Pussy Riot, Act & Punishment

Perhaps the controversy was intentional. Either way, it added to an undercurrent to the festival’s programming that spoke to the value of noise for action. Days earlier, we watched the new Pussy Riot documentary, Act & Punishment, which told of actionist art as a pattern of protest through centuries of Russian history. After the film, Pussy Riot’s Masha Alyokhina stood on stage thousands of kilometres from the country that tried to keep her silent in prison and solitary confinement. Small-town Hobart feels like an almost unbelievable context to hear her articulate the years she spent wrongfully imprisoned for the actions of her political punk collective, and we’re hanging on every word. “Somehow people decide that we are heroes,” she says, “but every person is a hero.
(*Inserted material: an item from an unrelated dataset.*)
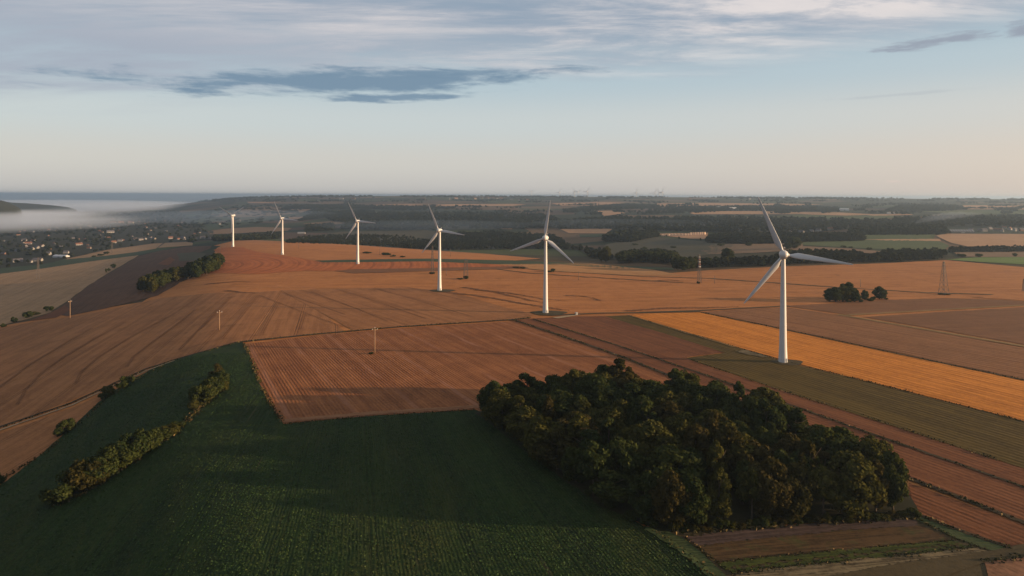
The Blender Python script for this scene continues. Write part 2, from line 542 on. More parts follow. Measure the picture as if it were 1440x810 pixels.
m_farTan = field_mat('distant_stubble', (.28, .155, .10), (.34, .20, .13), None, 0, None, 0.15, 0.3)
m_farPink = field_mat('distant_ploughland', (.13, .085, .06), (.165, .105, .075), None, 0, None, 0.2, 0.3)
m_verge = field_mat('rough_verge', (.040, .032, .016), (.062, .046, .022), None, 0, None, 0.5, 0.4)
m_drygrass = field_mat('dry_grass', (.15, .095, .045), (.20, .125, .062), None, 0, None, 0.3, 0.4)
m_streak = field_mat('dark_streak', (.085, .038, .020), (.16, .068, .032), None, 0, None, 0.8, 0.5)
m_wheel = field_mat('wheel_rut', (.118, .052, .026), (.165, .073, .037), None, 0, None, 0.4, 0.4)
m_head = field_mat('trodden_soil', (.16, .072, .042), (.20, .098, .058), None, 0, None, 0.5, 0.6)
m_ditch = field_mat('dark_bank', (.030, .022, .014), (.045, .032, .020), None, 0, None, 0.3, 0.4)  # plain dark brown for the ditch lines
m_track = field_mat('chalk_track', (.22, .16, .12), (.30, .23, .175), None, 0, None, 0.4, 0.5)
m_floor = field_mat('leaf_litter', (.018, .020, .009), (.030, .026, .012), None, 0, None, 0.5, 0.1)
m_lane = field_mat('mown_grass', (.034, .046, .018), (.046, .060, .022), 1.4, 0.12, None, 0.3, 0.35)
m_purple = field_mat('bare_dark_soil', (.046, .032, .034), (.064, .043, .044), 2.2, 0.10, None, 0.3, 0.6, 0.3, None, 0.6, fs=5.0)
m_litter = field_mat('weedy_soil', (.040, .025, .015), (.068, .040, .022), None, 0, None, 0.75, 1.0, 0.3, patchcol=(.04, .055, .016), fs=5.0)
m_beds = field_mat('leafy_row', (.020, .028, .007), (.046, .054, .011), None, 0, None, 0.5, 0.9, fs=5.0)
m_chalk = field_mat('chalky_soil', (.034, .026, .017), (.135, .105, .072), None, 0, None, 0.5, 0.7, patchcol=(.05, .05, .02), fs=5.0)
m_pink = field_mat('flowering_cover', (.12, .060, .04), (.19, .095, .065), None, 0, None, 0.5, 0.2, patchcol=(.07, .05, .025), fs=5.0)


def crop_extra(t, col, pos, row, along):
    rc_ = t.n('Attribute', attribute_name='rc').outputs['Vector']
    fl = t.smooth(t.noise(t.vscale(rc_, (0.085, 0.004, 1)), 1.0, 6, 0.62, 0.3), 0.42, 0.66)
    col = t.mix(t.math('MULTIPLY', fl, 0.8), col, (.006, .011, .006))
    f2 = t.smooth(t.noise(t.vscale(rc_, (0.05, 0.009, 1)), 1.0, 6, 0.65, 0.5), 0.5, 0.7)
    col = t.mix(t.math('MULTIPLY', f2, 0.6), col, (.034, .040, .012))
    cl = t.smooth(t.noise(pos, 0.42, 4, 0.7), 0.42, 0.62)
    col = t.mix(t.math('MULTIPLY', cl, 0.45), col, (.034, .042, .012))
    # yellowing leaves in patches that follow the rows, and a few bare wheelings
    yp = t.smooth(t.noise(t.vscale(pos, (0.035, 0.014, 1)), 1.0, 5, 0.6), 0.48, 0.68)
    sp = t.smooth(t.noise(pos, 1.6, 3, 0.7), 0.45, 0.7)
    col = t.mix(t.math('MULTIPLY', t.math('MULTIPLY', yp, sp), 0.75), col, (.064, .056, .013))
    br = t.smooth(t.noise(t.vscale(rc_, (0.33, 0.011, 1)), 1.0, 2, 0.5), 0.68, 0.73)
    return t.mix(t.math('MULTIPLY', br, 0.6), col, (.055, .035, .024))


m_crop = field_mat('green_crop', (.0105, .0235, .0068), (.0185, .036, .0082), 1.1, 0.5, (27, 0.5, 0.9), 0.45, 0.6, 0.42, crop_extra, 0.45)

# --- plateau base
field('stubble_field', [(-250, 700), (-250, 480), (0, 459), (95, 442), (200, 425), (235, 405), (290, 382), (305, 349), (330, 338), (430, 342), (503, 346), (618, 356), (720, 372), (840, 384), (945, 384), (1000, 380), (1100, 375), (1230, 371), (1330, 366), (1440, 376), (1700, 390), (1700, 900), (-250, 900)],
      m_tan, straight((850, 405), (1250, 398)), 0.06, 1.0)
# far orange-tan field beyond the ploughland and its green strip
field('stubble_field', [(300, 346), (330, 338.5), (360, 338), (430, 341), (503, 345), (560, 349), (618, 353), (680, 357), (760, 364), (720, 367), (600, 364), (450, 366.5), (420, 363), (360, 352), (327, 347.5)],
      m_tan, straight((360, 345), (700, 362)), 0.16)
field('pasture_strip', [(442, 367), (470, 366), (600, 364), (720, 366.5), (800, 370), (860, 374), (945, 377), (950, 380), (860, 378), (790, 372.5), (700, 372), (600, 368), (520, 369), (455, 369.5)], m_greenstrip, None, 0.26)
field('stubble_field', [(690, 372), (760, 371.5), (830, 371), (860, 374), (920, 380), (960, 388), (900, 388), (840, 385), (780, 382), (735, 378)], field_mat('bright_stubble', (.24, .115, .05), (.30, .155, .072), None, 0, None, 0.1, 0.2), straight((720, 376), (920, 386)), 0.26)
# orange ploughland on the brow
ac = g1(345, 395)


def arc_rows(x, y):
    # rows bend round the brow of the hill
    dx, dy = x - (ac[0] - 260), y - (ac[1] + 120)
    return np.hypot(dx, dy), np.arctan2(dy, dx) * 200


field('ploughed_field', [(292, 384), (308, 374), (318, 362), (300, 352), (310, 348.5), (340, 348), (360, 354), (392, 359), (420, 363), (455, 369.5), (520, 369), (600, 368), (700, 372.5), (730, 375), (690, 376.5), (560, 378), (478, 381.5), (430, 381), (360, 386)],
      m_orange, arc_rows, 0.3)
field('ploughed_field', [(470, 381.5), (500, 379), (600, 377.5), (735, 374.5), (745, 377.5), (640, 381), (560, 383), (500, 385)], m_dbrn, None, 0.36)
# big brown stubble of the left slope
row_left = straight((372, 457), (392, 426))
field('stubble_field', [(-250, 720), (-250, 545), (0, 462), (60, 451), (95, 447), (150, 437), (225, 420), (300, 412), (360, 411.5), (410, 408), (490, 470), (430, 473), (340, 481), (205, 520), (100, 563), (0, 603)],
      m_brn, fan(0.235, 0.0004, 450, -190), 0.18)
field('stubble_field', [(395, 408.5), (575, 404.5), (620, 410), (660, 418), (700, 430), (752, 443), (725, 451), (560, 461), (498, 466)],
      m_brn2, straight((405, 412), (530, 457)), 0.26)
# dark ploughland on the left shoulder and the valley fields below it
field('ploughed_field', [(95, 445), (75, 443), (100, 421), (125, 402), (150, 387), (172, 374), (196, 360), (225, 353), (262, 347), (298, 346), (296, 350), (280, 356), (285, 370), (250, 400), (222, 416), (150, 434)],
      m_dark, straight((110, 430), (200, 372)), 0.3)
field('bare_bank', [(40, 452), (70, 441), (92, 430), (98, 437), (80, 447)], m_red, None, 0.4)
field('bare_bank', [(222, 372), (238, 362), (246, 366), (236, 374)], m_red, None, 0.5)
field('rough_bank', [(248, 357), (272, 355), (290, 357), (284, 366), (252, 368)], m_heath, None, 0.5)
field('stubble_field', [(-250, 560), (-250, 425), (-100, 402), (0, 385.5), (60, 378), (120, 369), (165, 363), (196, 359), (172, 373), (150, 386), (125, 401), (100, 420), (70, 440), (40, 449), (0, 458)],
      m_beige, straight((0, 440), (150, 372)), 0.18)
field('pasture_strip', [(-250, 424), (-250, 392), (-60, 382), (0, 377), (40, 374), (78, 369), (76, 366), (105, 364), (150, 360), (190, 355), (225, 351.5), (262, 346), (225, 353), (196, 359), (120, 369), (60, 378), (0, 385.5)], m_greenstrip, None, 0.4)
field('stubble_field', [(75, 366), (105, 360), (140, 353), (175, 346.5), (205, 343.5), (230, 342), (219, 350), (190, 355), (150, 360), (105, 364.5)], m_beige, None, 0.4)
field('stubble_field', [(222, 349), (232, 342), (262, 340.5), (272, 342), (271, 345.5), (250, 347)], m_beige, None, 0.5)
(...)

I have a story of prison and dancing in a church, but every person has his own difficulties and faces a choice every day. And the choice is kind of simple. You act, or you stay silent.”

Two weeks of crowds, experimental soundscapes, pockets of music and words ends with a meditation on silence and a rare performance of John Cage’s 1952 composition 4”33, a three-movement piece where the performers are instructed not to play their instruments at all. The audience sits quiet, listening for the subtle atmospheric sounds that are otherwise ignored or slip unnoticed through our consciousness. Soon enough we’ll be back to the usual noise of normal life, but even if only for less than five minutes, we’ve managed to close our mouths and listen.